### Instructions to follow
Only the lines from the top of the listing below to the line that has "45), rough=.22, spec=.6)" should be echoed, with both ends kept and pictures left out.

### Data segment
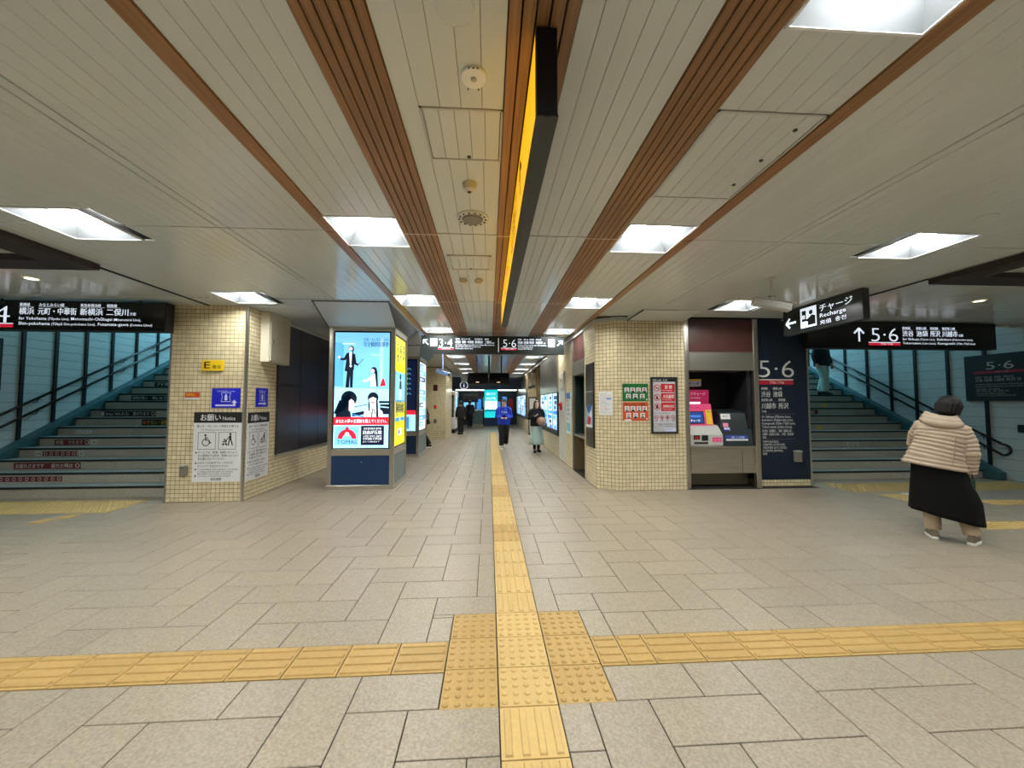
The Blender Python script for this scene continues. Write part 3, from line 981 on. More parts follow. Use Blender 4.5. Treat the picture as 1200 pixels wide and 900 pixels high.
def bird(steps, k, x0):
    s, yk, z0, z1 = steps[k]
    p = Pr((x0, yk - .0005, z0 + .02), (1, 0, 0), (0, 0, 1))
    p.poly([(.0, .02), (.12, .0), (.15, .06), (.1, .05), (.02, .07)], m_stky, 1)
    p.poly([(.02, .05), (.07, .05), (.01, .11)], m_stky, 2); p.poly([(.08, .05), (.13, .05), (.15, .11)], m_stky, 2)
    p.build('riser_sticker', s)
bird(stepsR, 5, 7.86); bird(stepsR, 8, 8.84)
sticker(stepsR, 7, 8.14, 8.45, m_maroon, [('t', '階段', .3, .4, w_)], h=(.1, .9))
sticker(stepsR, 3, 7.94, 8.28, w_, [('d', .1, m_ink), ('t', 'お手洗', .28, .6, m_ink)], h=(.35, .8))

# ================================================================== HANGING SIGNS
TM = {}
def hanging_sign(label, O, U, w, h, depth, face, edge, draw, glowdraw=True, hangers=(), face_es=None):
    """a box sign whose readable face starts at O (lower left corner seen by the reader)"""
    O = Vector(O); U = Vector(U).normalized(); V = Vector((0, 0, 1)); N = U.cross(V)
    base = O + U * (w / 2) - N * (depth / 2)
    t = thing('hanging_sign', label, 'sign', tuple(base))
    b = MB()
    P = lambda u, v, n: O + U * u + V * v - N * n
    b.add([P(0, 0, 0), P(w, 0, 0), P(w, 0, depth), P(0, 0, depth), P(0, h, 0), P(w, h, 0), P(w, h, depth), P(0, h, depth)],
          [(0, 3, 2, 1), (4, 5, 6, 7), (0, 1, 5, 4), (1, 2, 6, 5), (2, 3, 7, 6), (3, 0, 4, 7)], edge)
    b.build('housing', t, bev=.004)
    p = Pr(O, U, V); e = .012
    p.rect(e, e, w - e, h - e, face, 1)
    p.build('face', t)
    p = Pr(O, U, V)
    draw(p, w, h)
    p.build('lettering', t)
    for u in hangers:
        q = P(u, h, depth / 2)
        b = MB(); b.cyl(q, (q.x, q.y, CZ + .01), .012, m_dark, 10); b.build('hanger', t)
    return t
m_signface = M('sign_black', (7, 8, 12), rough=.18, spec=.5)
m_signgrey = M('sign_charcoal', (40, 45, 45), rough=.22, spec=.6)

def d_sign4(p, w, h):
    p.text('3', .03, .10, .36, g_white, w=.2, bold=-.015)
    p.text('4', .36, .10, .36, g_white, w=.25, bold=-.015)
    p.rect(.02, .035, .66, .088, g_red, 1.5); p.rect(.02, .085, .66, .097, g_white, 2)
    p.text('TY03 / TY04', .25, .045, .04, g_white, w=.24)
    x0 = .73
    for st, u, ww in (('東横線', 0, .14), ('みなとみらい線', .26, .34), ('東急新横浜線', .82, .28), ('相鉄線', 1.18, .14)):
        p.text(st, x0 + u, .352, .052, g_white, w=ww); p.rect(x0 + u, .338, x0 + u + ww + .05, .342, g_white2, 1.5)
    for st, u, ww in (('横浜', 0, .2), ('元町・中華街', .25, .52), ('新横浜', .82, .31), ('二俣川', 1.18, .3)):
        p.text(st, x0 + u, .235, .112, g_white, w=ww, bold=.02)
    p.text('方面', x0 + 1.5, .235, .05, g_white, w=.085)
    p.text('for Yokohama', x0, .15, .062, g_white, w=.37); p.text('(Tōyoko Line),', x0 + .39, .15, .05, g_white, w=.29)
    p.text('Motomachi-Chūkagai', x0 + .70, .15, .062, g_white, w=.56); p.text('(Minatomirai Line),', x0 + 1.28, .15, .05, g_white, w=.38)
    p.text('Shin-yokohama', x0, .075, .062, g_white, w=.42); p.text('(Tōkyū Shin-yokohama Line),', x0 + .44, .075, .05, g_white, w=.6)
    p.text('Futamata-gawa', x0 + 1.07, .075, .062, g_white, w=.42); p.text('(Sotetsu Lines)', x0 + 1.51, .075, .05, g_white, w=.31)
hanging_sign('long black lit sign with a white 4 hung before the staircase beside the tiled pillar', (-7.53, 5.93, 2.575), (1, .012, 0), 2.73, .435, .16, m_signface, m_blackm, d_sign4, hangers=(.4, 2.3))

def d_sign56(p, w, h):
    arrow(p, 1.02, .255, .25, pi / 2, .035, g_white)
    p.text('5·6', 1.26, .135, .37, g_white, w=.53, bold=-.012)
    p.rect(1.2, .062, 1.83, .118, g_red, 1.5); p.rect(1.2, .112, 1.83, .124, g_white, 2)
    p.text('TY05 / TY06', 1.44, .074, .042, g_white, w=.24)
    x0 = 1.88
    for st, u, ww in (('東横線', 0, .16), ('副都心線', .28, .2), ('西武線', .56, .16), ('東武東上線', .8, .26)):
        p.text(st, x0 + u, .372, .052, g_white, w=ww); p.rect(x0 + u, .358, x0 + u + ww + .04, .362, g_white2, 1.5)
    for st, u, ww in (('渋谷', 0, .22), ('池袋', .28, .23), ('所沢', .56, .2), ('川越市', .8, .31)):
        p.text(st, x0 + u, .245, .118, g_white, w=ww, bold=.02)
    p.text('方面', x0 + 1.13, .245, .05, g_white, w=.09)
    p.text('for Shibuya', x0, .165, .06, g_white, w=.33); p.text('(Tōyoko Line),', x0 + .35, .165, .05, g_white, w=.3)
    p.text('Ikebukuro', x0 + .69, .165, .06, g_white, w=.29); p.text('(Fukutoshin Line),', x0 + 1.0, .165, .05, g_white, w=.42)
    p.text('Tokorozawa', x0, .09, .06, g_white, w=.36); p.text('(Seibu Lines),', x0 + .38, .09, .05, g_white, w=.29)
    p.text('Kawagoeshi', x0 + .70, .09, .06, g_white, w=.35); p.text('(Tōbu Tōjō Line)', x0 + 1.08, .09, .05, g_white, w=.38)
hanging_sign('long black lit sign with an up arrow and 5·6 hung before the staircase', (5.84, 6.7, 2.525), (1, .0, 0), 3.78, .49, .16, m_signface, m_blackm, d_sign56, hangers=(.6, 3.2))

def d_recharge(p, w, h):
    arrow(p, .17, .19, .2, pi, .035, g_white)
    p.rect(.36, .06, .66, .37, g_white, 1.2)
    p.rect(.39, .16, .47, .33, m_signgrey, 2); p.rect(.40, .2, .45, .26, g_white, 3); p.disc(.56, .285, .036, m_signgrey, 2); p.poly([(.5, .09), (.64, .09), (.64, .22), (.58, .245), (.49, .19), (.44, .2), (.44, .17), (.5, .15)], m_signgrey, 2)
    p.text('チャージ', .72, .255, .12, g_white, w=.52, bold=.02)
    p.text('Recharge', .72, .16, .085, g_white, w=.42)
    p.text('充值  충전', .72, .06, .07, g_white, w=.42)
hanging_sign('charcoal hanging sign with an arrow and recharge pictogram seen at an angle', (4.935, 6.13, 2.63), (0, -1, 0), 1.38, .41, .1, m_signgrey, m_dark, d_recharge)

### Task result
The Blender Python script for this scene continues. Write part 3, from line 981 on. More parts follow. Use Blender 4.5. Treat the picture as 1200 pixels wide and 900 pixels high.
def bird(steps, k, x0):
    s, yk, z0, z1 = steps[k]
    p = Pr((x0, yk - .0005, z0 + .02), (1, 0, 0), (0, 0, 1))
    p.poly([(.0, .02), (.12, .0), (.15, .06), (.1, .05), (.02, .07)], m_stky, 1)
    p.poly([(.02, .05), (.07, .05), (.01, .11)], m_stky, 2); p.poly([(.08, .05), (.13, .05), (.15, .11)], m_stky, 2)
    p.build('riser_sticker', s)
bird(stepsR, 5, 7.86); bird(stepsR, 8, 8.84)
sticker(stepsR, 7, 8.14, 8.45, m_maroon, [('t', '階段', .3, .4, w_)], h=(.1, .9))
sticker(stepsR, 3, 7.94, 8.28, w_, [('d', .1, m_ink), ('t', 'お手洗', .28, .6, m_ink)], h=(.35, .8))

# ================================================================== HANGING SIGNS
TM = {}
def hanging_sign(label, O, U, w, h, depth, face, edge, draw, glowdraw=True, hangers=(), face_es=None):
    """a box sign whose readable face starts at O (lower left corner seen by the reader)"""
    O = Vector(O); U = Vector(U).normalized(); V = Vector((0, 0, 1)); N = U.cross(V)
    base = O + U * (w / 2) - N * (depth / 2)
    t = thing('hanging_sign', label, 'sign', tuple(base))
    b = MB()
    P = lambda u, v, n: O + U * u + V * v - N * n
    b.add([P(0, 0, 0), P(w, 0, 0), P(w, 0, depth), P(0, 0, depth), P(0, h, 0), P(w, h, 0), P(w, h, depth), P(0, h, depth)],
          [(0, 3, 2, 1), (4, 5, 6, 7), (0, 1, 5, 4), (1, 2, 6, 5), (2, 3, 7, 6), (3, 0, 4, 7)], edge)
    b.build('housing', t, bev=.004)
    p = Pr(O, U, V); e = .012
    p.rect(e, e, w - e, h - e, face, 1)
    p.build('face', t)
    p = Pr(O, U, V)
    draw(p, w, h)
    p.build('lettering', t)
    for u in hangers:
        q = P(u, h, depth / 2)
        b = MB(); b.cyl(q, (q.x, q.y, CZ + .01), .012, m_dark, 10); b.build('hanger', t)
    return t
m_signface = M('sign_black', (7, 8, 12), rough=.18, spec=.5)
m_signgrey = M('sign_charcoal', (40, 45, 45), rough=.22, spec=.6)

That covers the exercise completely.